David Spendlove draws parallels between the Department for Education's plans for initial teacher training and the gruesome Netflix show
This article is more than 2 years old

David Spendlove is professor of education at the University of Manchester.

The government response to the initial teacher training (ITT) market review, based on a ludicrously short seven-week consultation across the summer, set out in December how their decisions and recommendations will be implemented over the next two years.

Regrettably, while there are some very minor concessions, all university and other providers must now go through a process of (re)accreditation, which will determine their “future engagement” in teacher training.

Given such a challenge, the existential resemblance with the Squid Game, the highly commended dystopian Korean drama of enticement to compete in a high-stake financial game in order to survive, is woefully familiar.

As such there are three significant games ahead that providers will have to navigate in order to survive.

Game one: accreditation

In game one providers have to submit a 7,000-word statement on their future provision, which will be graded 0-5 based on an overly simplistic and vague rubric. Forget about your history, research culture, or long-standing reputation of training teachers; if your testimony is insufficiently convincing of how you will adhere to the Department for Education’s myopic vision, then you will no longer be able to deliver teacher training courses beyond August 2024.

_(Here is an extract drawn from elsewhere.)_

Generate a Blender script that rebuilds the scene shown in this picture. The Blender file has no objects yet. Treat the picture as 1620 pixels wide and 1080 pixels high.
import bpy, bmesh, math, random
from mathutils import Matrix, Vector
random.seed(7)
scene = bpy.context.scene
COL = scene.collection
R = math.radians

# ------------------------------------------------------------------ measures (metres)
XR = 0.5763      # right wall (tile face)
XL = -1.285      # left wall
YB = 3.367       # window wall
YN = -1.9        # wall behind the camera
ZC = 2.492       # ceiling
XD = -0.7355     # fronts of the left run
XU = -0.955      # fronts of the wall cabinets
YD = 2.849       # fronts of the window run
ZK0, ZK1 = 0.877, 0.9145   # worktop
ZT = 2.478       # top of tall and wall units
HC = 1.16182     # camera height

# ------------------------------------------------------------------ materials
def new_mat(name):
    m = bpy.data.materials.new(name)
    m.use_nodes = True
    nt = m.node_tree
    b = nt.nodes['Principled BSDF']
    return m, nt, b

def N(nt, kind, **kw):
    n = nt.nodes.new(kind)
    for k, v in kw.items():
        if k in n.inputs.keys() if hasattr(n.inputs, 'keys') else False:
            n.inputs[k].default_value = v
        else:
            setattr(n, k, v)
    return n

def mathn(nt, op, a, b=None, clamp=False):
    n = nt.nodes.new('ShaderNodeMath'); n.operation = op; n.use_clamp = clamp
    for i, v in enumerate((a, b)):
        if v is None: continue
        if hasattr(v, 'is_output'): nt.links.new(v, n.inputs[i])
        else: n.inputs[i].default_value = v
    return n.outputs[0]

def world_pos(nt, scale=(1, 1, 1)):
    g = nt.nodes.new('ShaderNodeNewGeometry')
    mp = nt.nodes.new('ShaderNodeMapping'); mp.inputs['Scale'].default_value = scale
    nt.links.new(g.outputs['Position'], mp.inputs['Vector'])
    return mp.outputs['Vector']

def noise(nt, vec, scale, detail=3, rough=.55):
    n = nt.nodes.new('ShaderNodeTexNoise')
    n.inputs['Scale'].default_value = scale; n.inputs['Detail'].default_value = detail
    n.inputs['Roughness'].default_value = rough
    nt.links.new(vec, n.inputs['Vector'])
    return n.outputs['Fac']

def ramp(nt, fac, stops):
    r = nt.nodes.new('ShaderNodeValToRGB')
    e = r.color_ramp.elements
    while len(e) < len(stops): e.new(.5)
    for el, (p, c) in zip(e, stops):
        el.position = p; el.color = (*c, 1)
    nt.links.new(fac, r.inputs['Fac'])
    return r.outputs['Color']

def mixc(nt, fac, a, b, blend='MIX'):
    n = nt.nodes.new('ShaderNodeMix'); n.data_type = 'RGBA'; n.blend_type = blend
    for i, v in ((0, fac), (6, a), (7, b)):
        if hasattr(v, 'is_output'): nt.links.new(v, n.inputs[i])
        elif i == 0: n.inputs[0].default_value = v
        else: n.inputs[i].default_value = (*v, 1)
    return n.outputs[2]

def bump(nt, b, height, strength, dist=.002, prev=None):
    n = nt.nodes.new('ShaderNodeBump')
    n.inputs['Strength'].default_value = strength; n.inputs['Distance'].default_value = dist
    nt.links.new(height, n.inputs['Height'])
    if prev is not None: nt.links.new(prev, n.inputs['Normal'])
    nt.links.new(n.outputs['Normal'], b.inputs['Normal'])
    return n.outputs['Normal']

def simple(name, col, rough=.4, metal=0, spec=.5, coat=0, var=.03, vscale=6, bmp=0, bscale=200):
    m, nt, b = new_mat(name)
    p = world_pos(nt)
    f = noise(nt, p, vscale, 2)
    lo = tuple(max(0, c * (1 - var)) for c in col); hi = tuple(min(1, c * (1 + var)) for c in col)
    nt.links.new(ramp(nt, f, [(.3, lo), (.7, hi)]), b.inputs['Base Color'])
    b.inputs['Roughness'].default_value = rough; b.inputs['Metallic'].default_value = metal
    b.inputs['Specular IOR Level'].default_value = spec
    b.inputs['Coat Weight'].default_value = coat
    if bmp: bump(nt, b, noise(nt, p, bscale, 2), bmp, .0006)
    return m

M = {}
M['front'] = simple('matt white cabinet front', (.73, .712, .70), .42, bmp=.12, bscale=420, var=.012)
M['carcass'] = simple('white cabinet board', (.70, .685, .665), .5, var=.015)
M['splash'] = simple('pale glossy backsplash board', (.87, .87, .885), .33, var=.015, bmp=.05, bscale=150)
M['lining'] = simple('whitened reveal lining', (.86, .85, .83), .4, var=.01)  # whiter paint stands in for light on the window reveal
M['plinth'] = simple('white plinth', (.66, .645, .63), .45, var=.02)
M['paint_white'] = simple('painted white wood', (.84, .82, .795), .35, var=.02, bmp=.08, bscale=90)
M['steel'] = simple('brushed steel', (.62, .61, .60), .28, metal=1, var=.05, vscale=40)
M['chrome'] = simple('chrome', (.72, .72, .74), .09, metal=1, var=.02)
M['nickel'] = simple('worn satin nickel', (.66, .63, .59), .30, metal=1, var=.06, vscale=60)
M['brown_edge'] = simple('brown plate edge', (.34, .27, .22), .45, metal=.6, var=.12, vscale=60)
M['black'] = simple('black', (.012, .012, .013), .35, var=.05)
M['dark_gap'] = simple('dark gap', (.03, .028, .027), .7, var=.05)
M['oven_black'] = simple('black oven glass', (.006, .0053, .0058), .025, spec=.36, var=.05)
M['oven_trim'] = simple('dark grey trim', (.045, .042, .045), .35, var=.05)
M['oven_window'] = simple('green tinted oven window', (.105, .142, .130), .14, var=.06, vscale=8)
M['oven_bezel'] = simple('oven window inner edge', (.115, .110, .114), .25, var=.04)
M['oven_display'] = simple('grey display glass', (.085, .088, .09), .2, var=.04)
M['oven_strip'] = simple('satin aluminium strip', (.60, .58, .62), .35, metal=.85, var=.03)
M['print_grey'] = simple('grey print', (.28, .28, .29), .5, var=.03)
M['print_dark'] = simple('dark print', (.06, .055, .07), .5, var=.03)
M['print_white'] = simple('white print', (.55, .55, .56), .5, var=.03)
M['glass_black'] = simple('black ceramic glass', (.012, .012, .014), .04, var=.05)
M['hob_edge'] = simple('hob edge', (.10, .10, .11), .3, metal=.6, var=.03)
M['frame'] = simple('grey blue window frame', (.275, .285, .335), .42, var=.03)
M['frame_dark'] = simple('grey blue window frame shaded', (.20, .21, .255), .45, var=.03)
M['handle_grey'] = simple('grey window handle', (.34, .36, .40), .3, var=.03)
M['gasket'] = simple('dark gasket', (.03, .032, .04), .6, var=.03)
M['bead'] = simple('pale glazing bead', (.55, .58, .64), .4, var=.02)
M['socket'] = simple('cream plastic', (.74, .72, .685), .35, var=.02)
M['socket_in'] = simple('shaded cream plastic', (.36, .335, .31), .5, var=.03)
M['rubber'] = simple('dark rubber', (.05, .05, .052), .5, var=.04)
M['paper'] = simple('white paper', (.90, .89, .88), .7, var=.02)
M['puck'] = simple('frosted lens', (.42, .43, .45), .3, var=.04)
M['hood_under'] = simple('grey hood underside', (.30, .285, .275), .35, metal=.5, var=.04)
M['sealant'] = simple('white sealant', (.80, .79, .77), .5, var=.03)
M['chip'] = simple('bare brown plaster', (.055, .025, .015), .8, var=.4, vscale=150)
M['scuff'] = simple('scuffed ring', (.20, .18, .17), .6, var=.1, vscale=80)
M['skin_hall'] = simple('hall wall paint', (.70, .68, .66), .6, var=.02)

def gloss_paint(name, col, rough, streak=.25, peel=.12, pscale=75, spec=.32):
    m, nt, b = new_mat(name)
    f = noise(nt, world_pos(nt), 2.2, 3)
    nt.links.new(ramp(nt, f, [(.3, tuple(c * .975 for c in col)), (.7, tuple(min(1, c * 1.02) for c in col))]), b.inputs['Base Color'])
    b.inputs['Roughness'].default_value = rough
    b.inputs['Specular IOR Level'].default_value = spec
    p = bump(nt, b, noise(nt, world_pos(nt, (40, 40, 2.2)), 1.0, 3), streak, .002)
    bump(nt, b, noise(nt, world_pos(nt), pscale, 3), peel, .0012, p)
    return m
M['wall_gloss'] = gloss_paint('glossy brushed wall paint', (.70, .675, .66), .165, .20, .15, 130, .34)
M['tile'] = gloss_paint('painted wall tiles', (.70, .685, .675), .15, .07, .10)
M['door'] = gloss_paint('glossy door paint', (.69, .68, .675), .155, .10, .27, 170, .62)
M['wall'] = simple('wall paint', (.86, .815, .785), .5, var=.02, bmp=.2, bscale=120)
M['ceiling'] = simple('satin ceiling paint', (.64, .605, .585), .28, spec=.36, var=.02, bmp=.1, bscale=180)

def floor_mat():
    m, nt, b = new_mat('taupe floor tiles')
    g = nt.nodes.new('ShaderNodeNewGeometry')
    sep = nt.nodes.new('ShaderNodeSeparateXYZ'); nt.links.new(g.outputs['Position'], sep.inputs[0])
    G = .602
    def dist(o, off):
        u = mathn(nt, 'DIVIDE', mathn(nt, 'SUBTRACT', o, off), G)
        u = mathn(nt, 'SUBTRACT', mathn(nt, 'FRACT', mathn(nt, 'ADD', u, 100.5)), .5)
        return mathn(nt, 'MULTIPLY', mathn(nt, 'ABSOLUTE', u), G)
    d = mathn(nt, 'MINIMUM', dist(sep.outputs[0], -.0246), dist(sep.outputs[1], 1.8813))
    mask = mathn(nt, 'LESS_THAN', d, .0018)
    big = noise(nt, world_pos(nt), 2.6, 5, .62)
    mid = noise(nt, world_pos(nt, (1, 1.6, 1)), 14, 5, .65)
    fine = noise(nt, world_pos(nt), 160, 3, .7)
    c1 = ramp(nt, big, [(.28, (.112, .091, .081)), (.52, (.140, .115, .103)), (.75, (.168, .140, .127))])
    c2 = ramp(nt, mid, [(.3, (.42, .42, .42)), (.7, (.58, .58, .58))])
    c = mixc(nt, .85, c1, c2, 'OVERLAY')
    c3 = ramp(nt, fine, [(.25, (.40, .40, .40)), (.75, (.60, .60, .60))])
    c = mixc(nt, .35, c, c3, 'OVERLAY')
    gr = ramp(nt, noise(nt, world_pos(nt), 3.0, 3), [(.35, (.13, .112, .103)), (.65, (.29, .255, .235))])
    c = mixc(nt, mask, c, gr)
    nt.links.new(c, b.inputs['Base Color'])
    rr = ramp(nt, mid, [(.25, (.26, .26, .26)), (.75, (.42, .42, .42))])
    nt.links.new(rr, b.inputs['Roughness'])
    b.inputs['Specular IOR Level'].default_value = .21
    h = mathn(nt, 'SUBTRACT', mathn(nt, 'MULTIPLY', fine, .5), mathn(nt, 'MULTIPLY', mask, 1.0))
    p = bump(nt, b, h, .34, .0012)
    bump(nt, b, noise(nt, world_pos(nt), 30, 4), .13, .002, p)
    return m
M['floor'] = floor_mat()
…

To increase the drama the department has stated that the bar is to be set high and if an aspirant provider scores lower than the stated pass mark, their application will not have met the quality bar required to deliver accredited ITT and are therefore out of the game. Through “raising the bar” DfE is effectively leveraging its control over providers by getting them to commit to placing the flawed Core Content Framework (CCF) as a central feature of their training.

Game two: Content and partnership

The second game is the further requirement to display an ongoing commitment and adherence to the Core Content Framework, despite this being an unsound policy that was rushed out in November 2019. The CCF has unfortunately now become central to the government prescription and as part of the game providers must pledge allegiance to a narrow and prescriptive view of how children learn and how teachers should be “trained”.

In addition to previously demonstrating (through written statements and exemplar material) in game one their adherence and willingness to be coerced by the DfE, providers will then engage in the next game of “joint working with DfE.” This is to ensure that the new courses meet the ITT criteria for 2024-25 and are of the highest possible quality through a further doubling down on implementation of the CCF.

DfE’s micro-management of content is however only one facet of game two, as providers will also have to demonstrate how they will meet both the comprehensive mentor and extended partnership expectations. With the latter, providers will be required to work with “Teaching School Hubs” who themselves will be increasingly expected to extend their remit into ITT and if they are not already designated providers’ will be incentivised to become so.

As such, in game two, universities will effectively be adding fuel to a burning platform, compelled to set up their potential future competitors who will inevitably be encouraged to seek academic accreditation through the newly created “flagship” Institute for Teaching and therefore bypass future university partnerships.

Game three: Ofsted

The final game involves Ofsted which has been commissioned to make the accreditation judgements on winners and losers – ironically making judgements on those providers that they have previously judged through the existing Ofsted inspection game.

Apart from both the limited capacity and capability of Ofsted to make the accreditation judgements, it would also appear to be a conflict of interest and genuinely makes little sense that Ofsted could be identifying a provider they have recently judged as “outstanding” as no longer suitable to train teachers or vice versa?

Ofsted at the very least should be making judgements by drawing on previous inspection findings and significant records that they hold on each existing provider. Instead, Ofsted is to develop amnesia and will rely on a well-crafted written submission and simplistic rubric while ignoring a wealth of records and data.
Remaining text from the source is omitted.